Je pense que tu peux le voir, tu as trop vite interprété mon interprétation. Ce qui est identique à soi, je l'ai bien dit dès le départ, ce n'est pas le mental mais la pensée en tant qu'attribut de Dieu. Mental qui est tout aussi changeant que l'est effectivement le corps, mais n'empêche donc pas que l'étendue quant à elle soit effectivement identique à elle-même. Tu as pu voir aussi que je ne nie pas une certaine puissance de penser propre à chaque chose singulière, mais à partir de l'idée qui la constitue, les idées n'étant pas des images muettes. Seulement ce qui constitue cette idée, le moi véritablement substantiel qui pense cette idée de mon corps et qui n'admet pas de non-moi, c'est la Nature.
(Et peut-être est-ce utile de le préciser, dire que l'étant absolument infini est sub-jectum, comme Hegel disait que l'absolu est sujet, ce n'est pas faire de Dieu une personne, justement, puisque nous ne confondons pas individu et sujet. Une personne, c'est un individu qui a plus ou moins confusément conscience que l'infini et le fini, l'universel et le particulier, le nécessaire et le contingent se rejoignent en elle. N'étant pas individu, mais substance de tous les individus, Dieu ne saurait donc être une personne).
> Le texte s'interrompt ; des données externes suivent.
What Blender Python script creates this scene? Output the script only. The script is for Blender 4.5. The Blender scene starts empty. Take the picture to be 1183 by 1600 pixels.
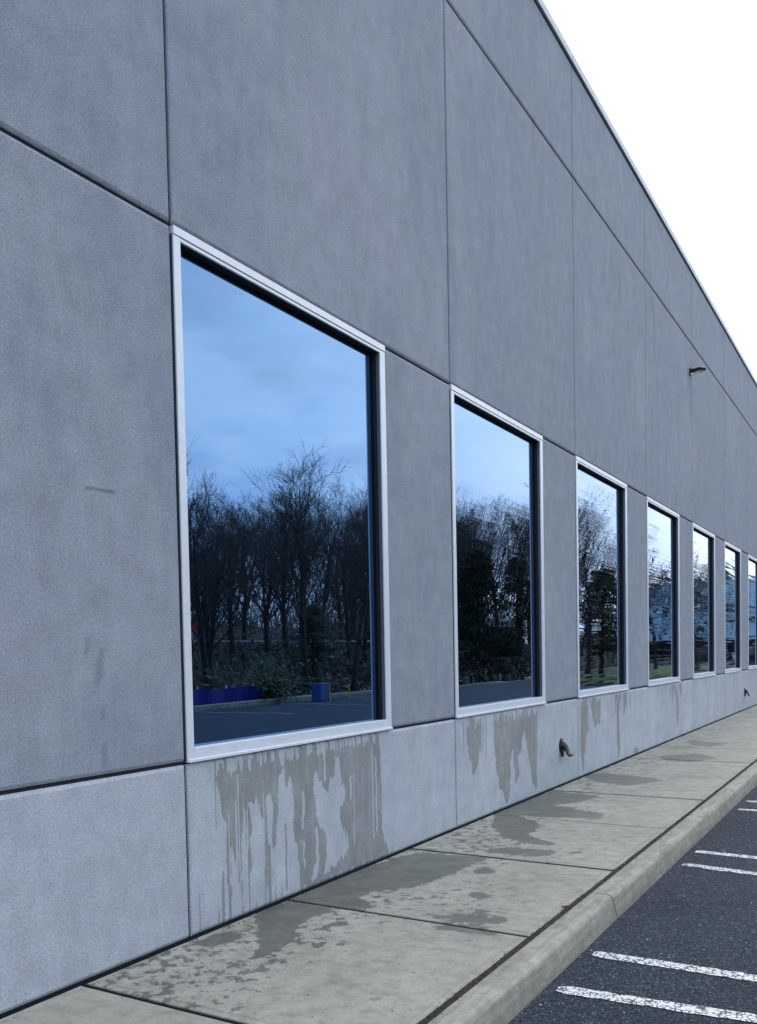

PS : sur ta "complaisance", que j'avais accompagnée d'un smiley, je faisais référence à ce message. Alors que Nepart confondait attribut et "monde" et disait ainsi que la Pensée serait un monde à part de celui de la matière/étendue permettant de comprendre la continuité du moi comme chez Descartes. Et toi tu lui répondais 'tu peux appeler le spinozisme un dualisme mais on ne dit pas ça d'habitude' comme si le monisme n'était chez Spinoza qu'une convention de commentateur qu'on peut contourner sans tordre le texte. Tu n'ignores pourtant pas E2P7 et E3P2 comme la suite semblait l'indiquer. Dire qu'il n'y a pas chez un auteur que matière en laissant supposer que la pensée serait en fait "une autre réalité" et ainsi une autre substance, quand on sait très bien qu'il n'en est rien, c'est peut-être une façon de le ménager mais ce n'est pas rendre service au lecteur au final, je crois. Le terme de complaisance était volontairement exagéré pour te taquiner.